→ TASK STATEMENT:
Return the whole listing, keeping every character the same.
--------------------
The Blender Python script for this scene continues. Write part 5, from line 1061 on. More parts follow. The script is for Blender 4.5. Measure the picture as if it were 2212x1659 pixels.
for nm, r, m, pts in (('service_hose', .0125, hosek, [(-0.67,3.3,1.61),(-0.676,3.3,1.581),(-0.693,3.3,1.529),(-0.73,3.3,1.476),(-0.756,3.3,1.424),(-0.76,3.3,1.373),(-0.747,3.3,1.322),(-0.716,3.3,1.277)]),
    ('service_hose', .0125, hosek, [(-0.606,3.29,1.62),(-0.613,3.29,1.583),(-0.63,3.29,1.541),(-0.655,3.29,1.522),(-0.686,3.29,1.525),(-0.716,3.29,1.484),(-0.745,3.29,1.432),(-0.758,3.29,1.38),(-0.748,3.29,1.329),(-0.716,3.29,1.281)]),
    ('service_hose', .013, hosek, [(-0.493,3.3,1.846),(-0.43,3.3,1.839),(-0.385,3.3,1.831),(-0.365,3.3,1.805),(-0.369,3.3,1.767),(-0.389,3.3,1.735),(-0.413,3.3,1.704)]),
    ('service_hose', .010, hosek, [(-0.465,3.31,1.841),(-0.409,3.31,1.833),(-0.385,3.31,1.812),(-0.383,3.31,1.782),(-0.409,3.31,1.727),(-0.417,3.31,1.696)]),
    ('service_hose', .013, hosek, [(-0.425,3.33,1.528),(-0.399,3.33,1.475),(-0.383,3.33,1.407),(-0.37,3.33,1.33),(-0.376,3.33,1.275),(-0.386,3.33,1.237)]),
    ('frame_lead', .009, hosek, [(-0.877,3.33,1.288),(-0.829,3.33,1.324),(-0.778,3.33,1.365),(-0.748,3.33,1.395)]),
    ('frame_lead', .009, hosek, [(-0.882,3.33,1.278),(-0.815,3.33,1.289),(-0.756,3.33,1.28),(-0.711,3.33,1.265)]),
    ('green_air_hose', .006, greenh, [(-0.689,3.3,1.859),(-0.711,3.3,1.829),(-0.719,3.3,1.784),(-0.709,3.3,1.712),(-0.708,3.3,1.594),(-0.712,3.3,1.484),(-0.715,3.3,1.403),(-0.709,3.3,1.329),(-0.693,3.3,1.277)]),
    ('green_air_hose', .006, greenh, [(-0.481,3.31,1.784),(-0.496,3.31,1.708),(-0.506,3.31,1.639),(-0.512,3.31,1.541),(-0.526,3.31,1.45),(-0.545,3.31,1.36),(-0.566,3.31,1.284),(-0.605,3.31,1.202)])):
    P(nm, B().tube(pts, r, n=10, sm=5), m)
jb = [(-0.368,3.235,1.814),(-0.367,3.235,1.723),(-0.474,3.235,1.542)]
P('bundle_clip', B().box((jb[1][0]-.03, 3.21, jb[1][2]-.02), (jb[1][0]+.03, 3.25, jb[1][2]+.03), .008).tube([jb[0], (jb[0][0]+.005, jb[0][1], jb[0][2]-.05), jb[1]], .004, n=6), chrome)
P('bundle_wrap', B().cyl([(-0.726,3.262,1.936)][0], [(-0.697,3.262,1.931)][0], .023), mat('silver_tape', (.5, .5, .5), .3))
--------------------
→ EXERCISE SOLUTION:
The Blender Python script for this scene continues. Write part 5, from line 1061 on. More parts follow. The script is for Blender 4.5. Measure the picture as if it were 2212x1659 pixels.
for nm, r, m, pts in (('service_hose', .0125, hosek, [(-0.67,3.3,1.61),(-0.676,3.3,1.581),(-0.693,3.3,1.529),(-0.73,3.3,1.476),(-0.756,3.3,1.424),(-0.76,3.3,1.373),(-0.747,3.3,1.322),(-0.716,3.3,1.277)]),
    ('service_hose', .0125, hosek, [(-0.606,3.29,1.62),(-0.613,3.29,1.583),(-0.63,3.29,1.541),(-0.655,3.29,1.522),(-0.686,3.29,1.525),(-0.716,3.29,1.484),(-0.745,3.29,1.432),(-0.758,3.29,1.38),(-0.748,3.29,1.329),(-0.716,3.29,1.281)]),
    ('service_hose', .013, hosek, [(-0.493,3.3,1.846),(-0.43,3.3,1.839),(-0.385,3.3,1.831),(-0.365,3.3,1.805),(-0.369,3.3,1.767),(-0.389,3.3,1.735),(-0.413,3.3,1.704)]),
    ('service_hose', .010, hosek, [(-0.465,3.31,1.841),(-0.409,3.31,1.833),(-0.385,3.31,1.812),(-0.383,3.31,1.782),(-0.409,3.31,1.727),(-0.417,3.31,1.696)]),
    ('service_hose', .013, hosek, [(-0.425,3.33,1.528),(-0.399,3.33,1.475),(-0.383,3.33,1.407),(-0.37,3.33,1.33),(-0.376,3.33,1.275),(-0.386,3.33,1.237)]),
    ('frame_lead', .009, hosek, [(-0.877,3.33,1.288),(-0.829,3.33,1.324),(-0.778,3.33,1.365),(-0.748,3.33,1.395)]),
    ('frame_lead', .009, hosek, [(-0.882,3.33,1.278),(-0.815,3.33,1.289),(-0.756,3.33,1.28),(-0.711,3.33,1.265)]),
    ('green_air_hose', .006, greenh, [(-0.689,3.3,1.859),(-0.711,3.3,1.829),(-0.719,3.3,1.784),(-0.709,3.3,1.712),(-0.708,3.3,1.594),(-0.712,3.3,1.484),(-0.715,3.3,1.403),(-0.709,3.3,1.329),(-0.693,3.3,1.277)]),
    ('green_air_hose', .006, greenh, [(-0.481,3.31,1.784),(-0.496,3.31,1.708),(-0.506,3.31,1.639),(-0.512,3.31,1.541),(-0.526,3.31,1.45),(-0.545,3.31,1.36),(-0.566,3.31,1.284),(-0.605,3.31,1.202)])):
    P(nm, B().tube(pts, r, n=10, sm=5), m)
jb = [(-0.368,3.235,1.814),(-0.367,3.235,1.723),(-0.474,3.235,1.542)]
P('bundle_clip', B().box((jb[1][0]-.03, 3.21, jb[1][2]-.02), (jb[1][0]+.03, 3.25, jb[1][2]+.03), .008).tube([jb[0], (jb[0][0]+.005, jb[0][1], jb[0][2]-.05), jb[1]], .004, n=6), chrome)
P('bundle_wrap', B().cyl([(-0.726,3.262,1.936)][0], [(-0.697,3.262,1.931)][0], .023), mat('silver_tape', (.5, .5, .5), .3))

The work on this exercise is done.